Für den Verkauf der gesamten Liegenschaft braucht es die Zustimmung der gesamten Miteigentümergemeinschaft, so schreibt es das Gesetz vor. Bei zwanzig oder mehr Miteigentümern kein einfaches Unterfangen. «Nur ein einziger Miteigentümer kann den Verkauf blockieren und seine Miteigentümer über Jahre lahmlegen», so Hengartner. Es liegt auf der Hand, dass sich die reduzierte Handelbarkeit, bedingt durch die vielen Miteigentümer, wertmindernd auf den Verkauf eines Miteigentumsanteils auswirkt.

Nicht zu vergessen die hohen Zusatzkosten: Die Vermittlungsgebühren beim Kauf, die Bereitstellung des Miteigentums und auch die Betreuung und Verwaltung solcher Liegenschaften sind teurer als branchenüblich. Aufgrund der höheren Kosten bei der Transaktion und im Betrieb müssen Crowdfunding-Liegenschaften höhere Renditen ausweisen als Anlagen von Einzelinvestoren.

Daniel Hengartner rät Immobilienbewertern, bei schwarmfinanzierten Immobilien höchste Sorgfalt walten zu lassen und bei der Bewertung eines einzelnen Miteigentumsanteils die Transaktionsund Verwaltungskosten zu berücksichtigen. Auch gilt im Einzelfall zu prüfen, ob Rückstellungen für grosszyklische Renovationen getätigt wurden und diese wirklich ausreichen.

Vorsicht ist geboten

Doch zurück zu Herrn Crowdlinger – was bedeutet das für ihn? Solange die Zinsen tief bleiben, funktioniert die Strategie und er kann von einer guten Rendite profitieren. Jedoch liegt der Erfolg «seiner» Liegenschaft in den Händen der gesamten Miteigentümergemeinschaft. Für einen Verkauf seiner Anteile braucht er einen konkreten Käufer. Dass er seine Anteile zum Kaufpreis oder höher verkauft und eine Rendite erzielt, bleibt zu hoffen.

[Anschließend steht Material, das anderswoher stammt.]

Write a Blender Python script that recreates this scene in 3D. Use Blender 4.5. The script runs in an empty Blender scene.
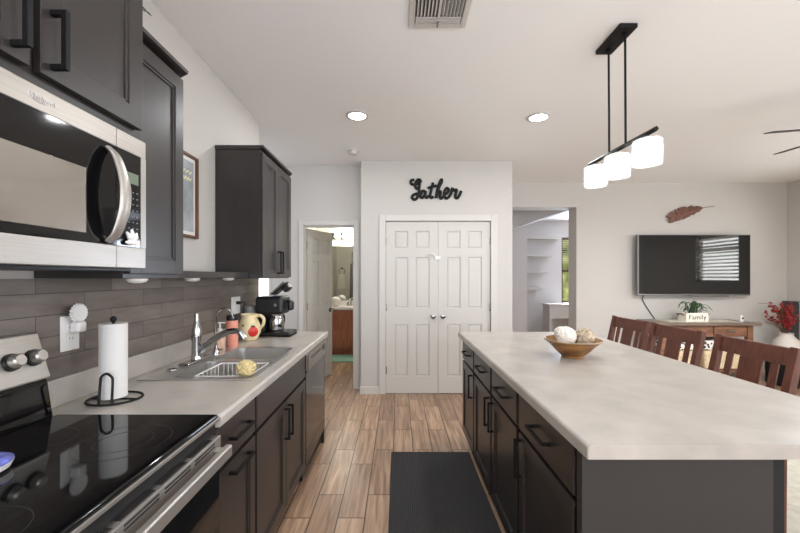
import bpy, bmesh, math, random
from mathutils import Vector, Matrix
random.seed(7)
PI = math.pi
S = bpy.context.scene
COL = S.collection

# ------------------------------------------------------------------ camera, world, lights, exposure
FPX = 370.0                                   # focal length in pixels of the 800 wide frame
CZ = 1.377
cd = bpy.data.cameras.new('camera'); cam = bpy.data.objects.new('camera', cd); COL.objects.link(cam)
cam.location = (0, 0, CZ); cam.rotation_euler = (PI/2, 0, 0)
cd.sensor_width = 36; cd.lens = FPX/800*36
cd.shift_x = 2/800; cd.shift_y = 10.5/800
cd.clip_start = .02
S.camera = cam

w = bpy.data.worlds.new('world'); S.world = w; w.use_nodes = True
bg = w.node_tree.nodes['Background']; bg.inputs[0].default_value = (.85, .92, 1, 1); bg.inputs[1].default_value = 1.0

def area(name, loc, rot, sx, sy, power, color=(1, 1, 1)):
    l = bpy.data.lights.new(name, 'AREA'); l.shape = 'RECTANGLE'; l.size = sx; l.size_y = sy
    l.energy = power; l.color = color
    o = bpy.data.objects.new(name, l); COL.objects.link(o); o.location = loc; o.rotation_euler = rot
    return o
WARM = (1, .90, .79); DAY = (.86, .985, 1.21)
area('slider_daylight', (5.50, .2, 1.25), (0, PI/2+.02, 0), 2.1, 3.0, 50, DAY)            # patio door in the right wall
area('rear_ceiling_fill', (.9, -1.95, 1.55), (PI/2+.98, 0, 0), 3.9, 1.3, 74, DAY)      # fill added behind the camera, tilted up to brighten the ceiling
area('den_window_daylight', (4.6, 8.85, 1.5), (-PI/2, 0, 0), 1.3, 1.5, 115, DAY)
area('hall_fill', (-2.35, 3.26, 1.6), (PI/2, 0, 0), 1.0, 1.6, 9, DAY)  # fill added in the hall, facing the bathroom wall

S.view_settings.view_transform = 'Standard'; S.view_settings.look = 'None'
S.view_settings.gamma = 1; S.view_settings.use_curve_mapping = False
S.view_settings.exposure = 0.31
S.cycles.use_denoising = True
S.cycles.max_bounces = 10; S.cycles.diffuse_bounces = 6; S.cycles.glossy_bounces = 5; S.cycles.transmission_bounces = 8
S.cycles.caustics_reflective = False; S.cycles.caustics_refractive = False
S.cycles.sample_clamp_indirect = 6

# ------------------------------------------------------------------ materials
def lin(c):
    return tuple(((v/255)/12.92 if v/255 <= .04045 else ((v/255+.055)/1.055)**2.4) for v in c) + (1,)
def mat(name, c, rough=.5, metal=0, var=0, vscale=8, stretch=(1, 1, 1), bump=0, bscale=60, spec=.5, emit=0, ecol=None, trans=0, ior=1.45, coat=0, coords='Object', alpha=1):
    m = bpy.data.materials.new(name); m.use_nodes = True
    nt = m.node_tree; N = nt.nodes; L = nt.links; p = N['Principled BSDF']
    p.inputs['Base Color'].default_value = lin(c); p.inputs['Roughness'].default_value = rough
    p.inputs['Metallic'].default_value = metal; p.inputs['Specular IOR Level'].default_value = spec
    p.inputs['IOR'].default_value = ior; p.inputs['Alpha'].default_value = alpha
    if coat: p.inputs['Coat Weight'].default_value = coat; p.inputs['Coat Roughness'].default_value = .08
    if trans: p.inputs['Transmission Weight'].default_value = trans
    if emit:
        p.inputs['Emission Color'].default_value = ecol or lin(c); p.inputs['Emission Strength'].default_value = emit
    tc = N.new('ShaderNodeTexCoord'); mp = N.new('ShaderNodeMapping'); mp.inputs['Scale'].default_value = stretch
    L.new(tc.outputs[coords], mp.inputs[0])
    if var:
        n = N.new('ShaderNodeTexNoise'); n.inputs['Scale'].default_value = vscale; n.inputs['Detail'].default_value = 5
        L.new(mp.outputs[0], n.inputs['Vector'])
        r = N.new('ShaderNodeValToRGB'); e = r.color_ramp.elements
        e[0].position = .3; e[1].position = .7
        e[0].color = lin([max(0, v*(1-var)) for v in c]); e[1].color = lin([min(255, v*(1+var)) for v in c])
        L.new(n.outputs['Fac'], r.inputs[0]); L.new(r.outputs[0], p.inputs['Base Color'])
    if bump:
        n2 = N.new('ShaderNodeTexNoise'); n2.inputs['Scale'].default_value = bscale; n2.inputs['Detail'].default_value = 3
        L.new(mp.outputs[0], n2.inputs['Vector'])
        b = N.new('ShaderNodeBump'); b.inputs['Strength'].default_value = bump; b.inputs['Distance'].default_value = .004
        L.new(n2.outputs['Fac'], b.inputs['Height']); L.new(b.outputs[0], p.inputs['Normal'])
    return m

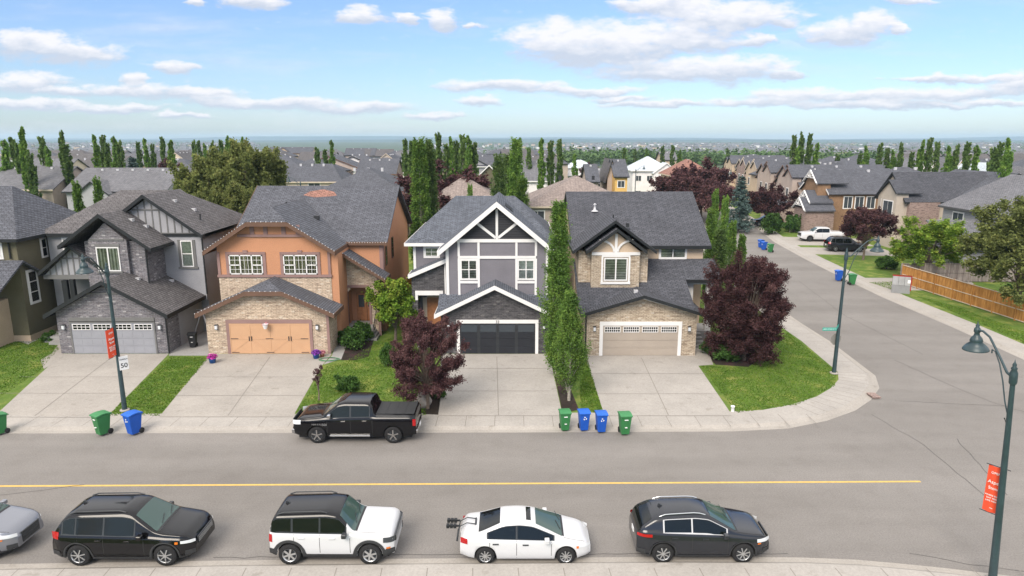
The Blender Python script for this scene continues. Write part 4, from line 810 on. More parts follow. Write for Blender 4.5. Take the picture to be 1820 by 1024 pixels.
near(T_bushy(5, 70, 40, 8, .08, 4.2, 1.5, 1.5, 2.4, 'leaf_bright', name='leafy_tree', up=.3, sl=.36, spread=.17), 703, 606, 4.4, 487, 'bright green bushy tree in front of the entry of the purple grey house', 1.0)
near(T_bushy(6, 16, 22, 4, .05, 3.2, .62, 1.0, 2.2, 'leaf_plum', name='sapling', up=.8, spread=.10), 567, 712, 3.4, 640, 'thin young sapling with sparse dark leaves on the lawn of the orange house', .8)
near(T_bushy(7, 130, 40, 8, .11, 7, 3.4, 3.0, 3.9, 'leaf_bright', name='leafy_tree', up=.1, flat=.6, sl=.34, spread=.25), 1645, 497, 7.4, 385, 'bright yellow green leafy tree behind the end of the cedar fence', 1.02)
near(T_bushy(8, 190, 45, 8, .11, 9.5, 3.6, 4.6, 5.2, 'leaf_olive', name='leafy_tree', up=.3, sl=.34, spread=.28), 1806, 560, 10.2, 348, 'big olive green tree behind the cedar fence at the right edge', 1.05)
near(T_bushy(9, 120, 36, 8, .085, 5.6, 2.7, 2.1, 3.9, 'leaf_plum', spread=.2, up=.3, sl=.36), 1534, 462, 6.2, 368, 'round purple plum tree on the lawn beside the dark suv across the side street', 1.02, group='purple leaved plum trees')
plumF = T_bushy(10, 85, 32, 7, .12, 6, 2.8, 2.6, 3.6, 'leaf_plum', spread=.25, up=.4, sl=.36)
near(plumF, 1362, 404, 6.6, 327, 'purple plum tree between the blue spruce and the white pickup', 1.15, group='purple leaved plum trees')
for (px, Y, pt, w_, lab) in ((1205, 125, 303, 1.25, 'wide purple plum tree behind the roof of the tan stone house'), (1252, 122, 284, 1.1, 'tallest of the far purple plum trees, left of the blue spruce'), (1226, 118, 300, 1.0, 'purple plum tree squeezed between two others beyond the tan stone roof'), (1272, 112, 318, .9, 'low purple plum tree just left of the blue spruce'),
        (790, 92, 290, 1.3, 'reddish purple plum tree behind the brown hip roof'), (772, 88, 318, 1.0, 'small reddish plum tree beside the paired poplars'), (300, 128, 286, .7, 'small purple tree among grey roofs left of the olive trees'), (1048, 190, 290, .8, 'small dark purple tree beside the yellow house')):
    h = htop(px, pt, Y); x = (px-910)/FPX*Y*1.0/ray(px, pt)[1]; put(plumF, x, Y, .1, px, (h/6.6*w_, h/6.6*w_, h/6.6), lab, group='purple leaved plum trees')
# poplars beside the tan stone house
pb = T_poplar(11, 190, 70, .085, 9, .95, 'leaf_poplar', .05, name='poplar_tree')
pdk = T_poplar(12, 190, 70, .085, 9, .95, 'leaf_poplar_dark', .05, name='poplar_tree')
for (px, Y, pt, w_, rt, lab) in ((1265, 60, 368, .66, pb, 'leftmost poplar right of the tan stone roof'), (1273, 66, 333, .6, pb, 'tallest poplar right of the tan stone roof, with yellowing tip'), (1291, 62, 345, .58, pb, 'slim poplar second from the street beside the tan stone house'), (1304, 60, 390, .62, pb, 'rightmost full poplar beside the tan stone house'), (1282, 57, 405, .8, pdk, 'dark low poplar in front of the row beside the tan stone house'), (1320, 62, 415, .62, pb, 'small thin poplar standing alone near the blue bins')):
    h = htop(px, pt, Y); x = (px-910)/FPX*Y/ray(px, pt)[1]; put(rt, x, Y, .1, px, (w_, w_, h/9), lab, group='poplars by the side street')
pbig = T_poplar(13, 330, 85, .085, 14.5, 1.35, 'leaf_poplar', .03, name='poplar_tree'); pbig2 = T_poplar(14, 330, 85, .085, 14.5, 1.35, 'leaf_poplar_dark', .03, name='poplar_tree', rag=1.2)
for (px, Y, pt, w_, rt, lab) in ((744, 62, 236, .82, pbig, 'tall bare tipped poplar behind the gap between orange and purple houses'), (760, 64, 240, .72, pbig2, 'tall dark poplar touching the bare tipped one'), (917, 80, 238, .95, pbig, 'tall poplar behind the peak of the purple grey house'), (904, 82, 268, .9, pbig2, 'dark poplar left of the tall one behind the purple grey peak'), (886, 74, 268, .72, pbig2, 'narrow dark poplar beside the olive gable behind the purple grey house'), (928, 78, 310, .8, pbig, 'low bright poplar right of the purple grey peak'), (835, 66, 322, .35, pbig, 'tiny treetop poking over the brown roof')):
    h = htop(px, pt, Y); x = (px-910)/FPX*Y/ray(px, pt)[1]; put(rt, x, Y, .1, px, (w_, w_, h/14.5), lab, group='tall poplars in the back gardens')
# olive green back garden trees
ol = T_bushy(15, 150, 34, 8, .13, 10, 3.0, 4.6, 5.6, 'leaf_olive', name='leafy_tree', up=.6, sl=.34, spread=.3)
for (px, Y, pt, w_, lab) in ((347, 74, 274, .92, 'leftmost olive green tree behind the grey stone house'), (388, 77, 262, .95, 'second olive green tree behind the grey stone house'), (422, 73, 248, .95, 'tallest olive green tree behind the gap of grey and orange houses'), (458, 76, 249, .95, 'rightmost olive green tree above the orange house roof'), (404, 66, 322, .9, 'lower olive green tree in front of the row behind the grey house'), (455, 67, 325, .75, 'low olive green tree beside the orange house roof'), (368, 68, 330, .75, 'small olive tree behind the right eave of the grey stone house')):
    h = htop(px, pt, Y); x = (px-910)/FPX*Y/ray(px, pt)[1]; put(ol, x, Y, .1, px, (h/10.6*w_*.80, h/10.6*w_*.80, h/10.6), lab, group='olive green trees')
for (px, Y, pt, w_, lab) in ((133, 66, 318, .55, 'left of two slim young trees behind the grey stone house'), (170, 66, 311, .5, 'right of two slim young trees behind the grey stone house')):
    h = htop(px, pt, Y); x = (px-910)/FPX*Y/ray(px, pt)[1]; put(pb, x, Y, .1, px, (w_*1.3, w_*1.3, h/9), lab)
sp = T_spruce(16, 8, 2.3); near(sp, 1312, 412, 8, 307, 'blue green spruce beside the side street', .88)
for (px, Y, pt, w_, lab) in ((234, 118, 274, .8, 'dark pointed conifer among grey roofs at left'), (1152, 185, 303, 1.0, 'round dark conifer in front of the white roofed house'), (1168, 178, 315, .9, 'small conifer right of the black pickup far away')):
    h = htop(px, pt, Y); x = (px-910)/FPX*Y/ray(px, pt)[1]; put(sp, x, Y, .1, px, (h/8*w_, h/8*w_, h/8), lab)
# skyline poplars, low detail
pf = [T_poplar(20+i, 80, 34, .30, 12, 1.2, ('leaf_poplar', 'leaf_poplar_dark', 'leaf_poplar_dark')[i], .03, name='poplar_tree', rag=1.3) for i in range(3)]
SKY = {'at the left edge above the grey roofs': [(4,246,20,105),(20,240,14,108),(36,222,16,100),(29,250,14,104),(52,268,16,98)],
 'left of the tan gable wall': [(72,238,17,110),(82,258,16,106)], 'just left of the pair above the tan gable': [(106,228,12,105),(115,252,18,103)],
 'in the dense clump behind the dark conifer': [(168,237,15,120),(181,236,9,118),(188,250,14,116),(200,240,15,115),(210,246,12,114)],
 'between the dark conifer and the olive trees': [(244,249,7,150),(257,244,10,150),(270,253,8,150),(287,240,12,145),(302,247,15,142)],
 'standing behind the olive green trees': [(343,246,8,160),(352,247,7,165),(363,253,8,165),(376,247,9,150),(391,245,9,140),(402,239,9,145),(410,245,6,150),(417,247,6,150),(428,241,8,140)],
 'over the roofs behind the orange house': [(563,259,6,140),(577,263,5,150),(588,247,8,150)],
 'in the clump right of the tall bare tipped poplar': [(719,243,8,110),(731,246,10,100),(766,245,11,98),(778,231,13,95),(793,252,10,105),(803,240,8,105),(811,246,7,105),(822,234,10,98),(832,238,10,96),(842,249,7,97)],
 'behind the white walled house': [(940,259,12,140),(963,243,12,120),(979,246,12,110),(995,243,9,115),(1022,272,8,150)],
 'around the yellow and white roofed houses': [(1110,261,10,190),(1129,263,8,230),(1150,263,8,240),(1178,257,9,210),(1196,256,10,200),(1208,265,7,200),(1294,262,7,260)],
 'in the tall clump above the tan houses at right': [(1413,236,9,130),(1427,231,9,128),(1441,233,9,128),(1452,252,9,126),(1421,258,9,127)],
 'in the long row behind the brick house': [(1490,272,8,150),(1530,270,8,140),(1542,257,10,135),(1566,251,11,135),(1579,260,8,140),(1590,265,9,138),(1604,250,9,135),(1622,267,12,130),(1640,246,10,125),(1655,241,7,125),(1668,248,10,120)],
 'in pairs above the grey house at far right': [(1690,257,9,110),(1702,253,9,110),(1722,248,12,100),(1737,256,8,100),(1768,258,12,95),(1781,248,8,95),(1797,242,13,88)]}
ORD = ['leftmost', 'second', 'third', 'fourth', 'fifth', 'sixth', 'seventh', 'eighth', 'ninth', 'tenth', 'eleventh', 'twelfth']
def ordl(i, n, noun, where):
    if n == 1: return '%s %s' % (noun, where)
    if i == n-1: return 'rightmost of the %s %s' % (noun+'s', where)
    return ('%s of the %ss %s' % (ORD[i], noun, where)) if i == 0 else '%s %s from left %s' % (ORD[i], noun, where)
j = 0
for wh, lst in SKY.items():
    lst = sorted(lst)
    for i, (px, pt, wpx, Y) in enumerate(lst):
        h = htop(px, pt, Y); x = (px-910)/FPX*Y/ray(px, pt)[1]; rw = max(wpx/FPX*Y/2*.85, .6)
        put(pf[j % 3], x, Y, .05, px*1.7, (rw, rw, h/12), ordl(i, len(lst), 'poplar', wh), group='poplars on the skyline'); j += 1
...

Wie viele Branchenvertreter steht auch Daniel Hengartner solchen schwarmfinanzierten Anlageformen skeptisch gegenüber. Er würde Herrn Crowdlinger zu einer weniger riskanten Anlagestrategie raten, schliesslich hat er sein Pensionskassengeld hart erarbeitet und braucht es im Alter.

ÜBER SPENDEN FINANZIERT

Die Finanzierung für den Sockel und den Aufbau der Freiheitsstatue
in New York im Jahre 1885 gilt als weltweit erstes Crowdfunding-Projekt.